Também existem muitas famílias que se cruzam, por exemplo, no caso do pai ser de outra província e a mãe ser descendente de okinawana. O sobrenome que geralmente fica, neste caso, é o do pai, mas é comum a pessoa acabar se identificando mais com a parte okinawana, convivendo e participando da comunidade. O fato de uma pessoa não ter sobrenome de origem okinawana, não significa que ela vá ser discriminada, é apenas exemplo de as diferenças étnicas também podem ser reconhecidas através dos sobrenomes.

Culinária Típica

Um dos pratos mais conhecidos da culinária okinawana é o Okinawa Sobá, uma espécie de lamen feito de carne, legumes, macarrão de farinha (tradição chinesa) e porco frito, servidos em forma de sopa com um caldo de peixe. O prato é tão reconhecido que ganhou um evento intitulado “Festival do Sobá”, que acontece em São Paulo e outros estados do país, como Mato Grosso do Sul, onde também é muito famoso.

Aos olhos ocidentais, as comidas típicas okinawanas podem parecer peculiares. “Pela dificuldade em se obter alimentos em Okinawa (antigamente) a população costumava aproveitar todas as partes dos animais, inclusive patas e bucho”, explica Konno. O Hijá no Shiru, por exemplo, é uma sopa feita à base de carne de cabrito e possui um forte cheiro característico. Esse odor se deve à queima do pelo do animal durante o preparo. 

Konno relata que durante a sua pesquisa sobre a imigração okinawana, uma descendente explicou para ela que essa sopa era consumida na comunidade mais pela memória afetiva do que pelo sabor do prato em si. “Era uma forma de lembrar das dificuldades que seus antepassados passaram em Okinawa”, relata .

Ao ritmo dos tambores

A cultura okinawana é conhecida por ser  alegre e festiva, marcada pelo ritmo de tambores. A batida manifestada pelo taikô (tambor japonês) é o que embala as apresentações do grupo Ryukyu Koku Matsuri Daiko (RKMD), de Curitiba. 

Natalie Yumi Nabeshima, líder da filial de Curitiba explica que o primeiro grupo do Brasil surgiu em São Paulo na Vila Carrão em 1998, desde então, diversas filiais foram criadas pelo país.

O nome do grupo é Ryukyu Koku Matsuri Daiko.
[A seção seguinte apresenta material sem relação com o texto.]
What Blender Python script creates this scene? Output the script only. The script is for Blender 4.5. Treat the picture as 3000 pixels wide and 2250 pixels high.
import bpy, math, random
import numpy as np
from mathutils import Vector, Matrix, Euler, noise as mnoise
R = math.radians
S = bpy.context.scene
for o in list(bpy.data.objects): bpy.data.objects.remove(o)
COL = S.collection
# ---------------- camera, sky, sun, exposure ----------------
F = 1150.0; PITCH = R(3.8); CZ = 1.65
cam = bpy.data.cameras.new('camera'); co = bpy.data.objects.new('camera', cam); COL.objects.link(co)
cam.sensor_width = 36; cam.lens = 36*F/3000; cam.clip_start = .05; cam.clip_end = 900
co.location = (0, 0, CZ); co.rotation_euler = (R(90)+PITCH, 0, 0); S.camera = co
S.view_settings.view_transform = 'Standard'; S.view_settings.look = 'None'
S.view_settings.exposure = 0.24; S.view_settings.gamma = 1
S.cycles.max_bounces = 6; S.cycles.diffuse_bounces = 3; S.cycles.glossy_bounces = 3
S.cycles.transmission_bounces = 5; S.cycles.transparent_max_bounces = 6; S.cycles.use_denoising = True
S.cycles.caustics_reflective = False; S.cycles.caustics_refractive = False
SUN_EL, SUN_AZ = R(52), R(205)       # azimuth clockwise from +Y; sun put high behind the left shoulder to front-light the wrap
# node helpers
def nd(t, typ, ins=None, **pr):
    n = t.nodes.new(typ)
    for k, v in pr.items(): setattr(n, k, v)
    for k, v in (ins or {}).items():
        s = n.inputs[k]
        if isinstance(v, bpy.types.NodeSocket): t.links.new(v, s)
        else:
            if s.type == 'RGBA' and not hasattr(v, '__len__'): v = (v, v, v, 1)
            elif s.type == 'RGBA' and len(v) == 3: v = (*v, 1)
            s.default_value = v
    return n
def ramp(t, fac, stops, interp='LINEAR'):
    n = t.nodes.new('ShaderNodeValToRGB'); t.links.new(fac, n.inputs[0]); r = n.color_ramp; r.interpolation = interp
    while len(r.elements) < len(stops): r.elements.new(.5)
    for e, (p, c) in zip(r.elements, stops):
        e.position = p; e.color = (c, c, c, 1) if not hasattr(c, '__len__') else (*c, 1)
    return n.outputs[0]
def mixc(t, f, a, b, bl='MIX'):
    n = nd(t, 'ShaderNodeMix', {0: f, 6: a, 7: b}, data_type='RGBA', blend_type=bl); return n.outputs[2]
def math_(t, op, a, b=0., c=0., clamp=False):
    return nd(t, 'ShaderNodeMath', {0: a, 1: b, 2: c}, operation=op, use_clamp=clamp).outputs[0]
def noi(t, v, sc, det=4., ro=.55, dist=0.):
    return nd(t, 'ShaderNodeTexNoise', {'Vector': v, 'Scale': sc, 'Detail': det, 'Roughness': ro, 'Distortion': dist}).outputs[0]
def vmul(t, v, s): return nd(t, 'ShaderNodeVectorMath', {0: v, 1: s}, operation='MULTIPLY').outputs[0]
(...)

Ryukyu Koku significa o reino de Ryukyu. Antes de Okinawa ser anexada ao Japão, se chamava Reino de Ryukyu. Matsuri Daiko significa tambores festivos. Então o significado inteiro do nome do  grupo é “Tambores festivos do Reino Ryukyu”. 
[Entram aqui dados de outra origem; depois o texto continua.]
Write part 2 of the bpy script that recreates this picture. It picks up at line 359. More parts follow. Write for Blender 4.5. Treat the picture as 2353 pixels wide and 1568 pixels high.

O símbolo que representa o grupo não é apenas um desenho aleatório. Natalie explica que é um kanji estilizado que significa coração (kokoro em japonês) e o design se assemelha à bandeira de Okinawa.

Dentre as músicas que o público mais gosta está Mirukumunari. “Geralmente o público gosta das músicas mais alegres, porque nós interagimos mais, sorrimos mais, pedimos palmas do público”, conta Natalie. 

Uma canção bastante apreciada é Sanshin no Hana. O RKMD foi trazido por um senhor chamado Naohido Wurasaki ou Wurasaki Sensei (professor Wurasaki). A líder conta que ele gostava muito da música, então sempre que eles tocam, é uma homenagem ao professor.

Além de Sanshin no Hana, a letra de Toki Wo Koe é muito importante porque fala sobre a guerra  em Okinawa. “Ela tem um significado muito forte, uma letra muito forte e tem um significado muito especial para a gente”, explica Natalie.

O principal objetivo do grupo é difundir a cultura okinawana, então, qualquer pessoa que se interesse por Okinawa pode participar. Natalie conta que a pessoa precisa, apenas, ter vontade de aprender e disposição para treinar. “Eles vão aprender as coreografias, a pegar no instrumento, e etc. Os iniciantes precisam treinar por um ano para poder se apresentar no grupo”, relata. 

A idade mínima para entrar para a equipe é de 6 anos. No Paraná, o grupo Ryukyu Koku Matsuri Daiko conta com cerca de 100 integrantes, no Brasil todo são aproximadamente 700 participantes.